Adding to the speculation, if thats ok :-), this would be my understanding,
which I think is the same(??) as yours Christoph. Please correct me if I'm
incorrect....

Is the reason for this problem (i.e. the lack of improvement of QPel for
MPEG2 source) not simply because the source has undergone quantization and
thus there are more homogenous pixels in the MPEG-2 decoded source compared
to the YUV raw source and in this situation a follow up MPEG-4 encode the
Qpel interpolation wont as "beneficial" because you are generating "poor"

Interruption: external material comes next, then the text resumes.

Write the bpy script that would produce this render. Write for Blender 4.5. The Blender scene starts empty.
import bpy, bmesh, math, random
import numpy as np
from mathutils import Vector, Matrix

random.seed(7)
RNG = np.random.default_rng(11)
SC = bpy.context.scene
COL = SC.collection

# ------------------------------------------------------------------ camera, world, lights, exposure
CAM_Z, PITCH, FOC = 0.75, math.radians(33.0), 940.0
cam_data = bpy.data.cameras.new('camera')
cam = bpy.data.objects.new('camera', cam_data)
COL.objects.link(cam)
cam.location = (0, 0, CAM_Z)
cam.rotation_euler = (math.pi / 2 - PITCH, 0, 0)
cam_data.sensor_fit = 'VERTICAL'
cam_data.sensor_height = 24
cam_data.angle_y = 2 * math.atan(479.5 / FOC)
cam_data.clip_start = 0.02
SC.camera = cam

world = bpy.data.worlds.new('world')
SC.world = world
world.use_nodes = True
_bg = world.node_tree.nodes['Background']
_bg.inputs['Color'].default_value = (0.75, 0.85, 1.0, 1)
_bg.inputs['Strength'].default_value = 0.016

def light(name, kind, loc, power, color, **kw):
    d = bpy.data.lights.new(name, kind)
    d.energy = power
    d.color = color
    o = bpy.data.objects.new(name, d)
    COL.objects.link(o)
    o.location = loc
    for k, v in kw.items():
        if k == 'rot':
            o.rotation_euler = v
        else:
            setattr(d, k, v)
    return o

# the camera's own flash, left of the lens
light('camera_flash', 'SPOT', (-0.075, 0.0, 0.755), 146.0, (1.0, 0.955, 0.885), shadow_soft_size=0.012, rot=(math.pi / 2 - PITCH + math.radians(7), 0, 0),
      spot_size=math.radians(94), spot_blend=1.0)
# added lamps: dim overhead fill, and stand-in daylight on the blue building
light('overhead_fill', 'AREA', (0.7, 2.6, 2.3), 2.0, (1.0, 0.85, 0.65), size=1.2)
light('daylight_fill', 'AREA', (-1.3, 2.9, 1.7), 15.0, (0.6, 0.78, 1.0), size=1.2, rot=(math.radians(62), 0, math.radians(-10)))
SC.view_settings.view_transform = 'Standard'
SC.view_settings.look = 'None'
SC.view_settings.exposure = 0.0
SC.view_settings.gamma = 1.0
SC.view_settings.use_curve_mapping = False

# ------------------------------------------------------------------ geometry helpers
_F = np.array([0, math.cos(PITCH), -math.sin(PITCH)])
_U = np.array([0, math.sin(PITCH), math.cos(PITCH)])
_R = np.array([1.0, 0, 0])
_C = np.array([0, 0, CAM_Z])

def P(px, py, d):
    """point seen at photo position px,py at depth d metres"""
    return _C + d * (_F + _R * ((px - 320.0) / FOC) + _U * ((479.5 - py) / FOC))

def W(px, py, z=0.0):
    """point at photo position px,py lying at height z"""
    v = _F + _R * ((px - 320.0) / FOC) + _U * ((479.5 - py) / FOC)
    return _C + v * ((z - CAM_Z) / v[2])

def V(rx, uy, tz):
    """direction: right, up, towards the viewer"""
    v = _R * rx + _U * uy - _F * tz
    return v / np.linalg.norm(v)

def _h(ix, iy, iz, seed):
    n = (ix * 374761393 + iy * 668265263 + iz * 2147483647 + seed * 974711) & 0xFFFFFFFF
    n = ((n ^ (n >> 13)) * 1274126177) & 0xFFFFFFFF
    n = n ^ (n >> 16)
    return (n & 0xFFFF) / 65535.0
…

interpolated pixels (relative to the YUV source). These quarter position
pels aren't going to be used because the shorter motion vector to full/half
pels will be chosen??? Of course that assumption is based on a situation
where you've effectively quantized away the quarter pel motion. **The
mismatch in the two resolution ME doesn't contribute to the problem**

For example imagine for a moment a hypothetical codec where there wasn't
anyway transform or quantization, simply ME and entropy coding. Regardless
of whether this encoder used full, half, quarter or eighth pel ME you expect
the decoder to regenerate a perfect reconstruction (relative to the original
YUV sample) since after all the ME is merely providing a prediction to the
entropy encoder. The difference from the ME Pel resolution effecting only
the filesize produced. If you then re-encoded (again with this imaginary
ME+entropy encoder) what appeared at the decoder of this imaginary codec,
this time choosing a different pel resolution you'd still expect a perfect
reconstruction when decoded. In this situation a mix-match of different
Pel'ed motion estimation doesn't effect quality. Sooooooo doesn't this point
to the fact any lack of performance benefit from MPEG2->MPEG4 using QPel is
down to the lossy/Quantization process of MPEG-2 and there is *no
performance degrade* coming from the mismatched half pel resolution in
MPEG-2 versus Quarter Pel in MPEG-4 ASP.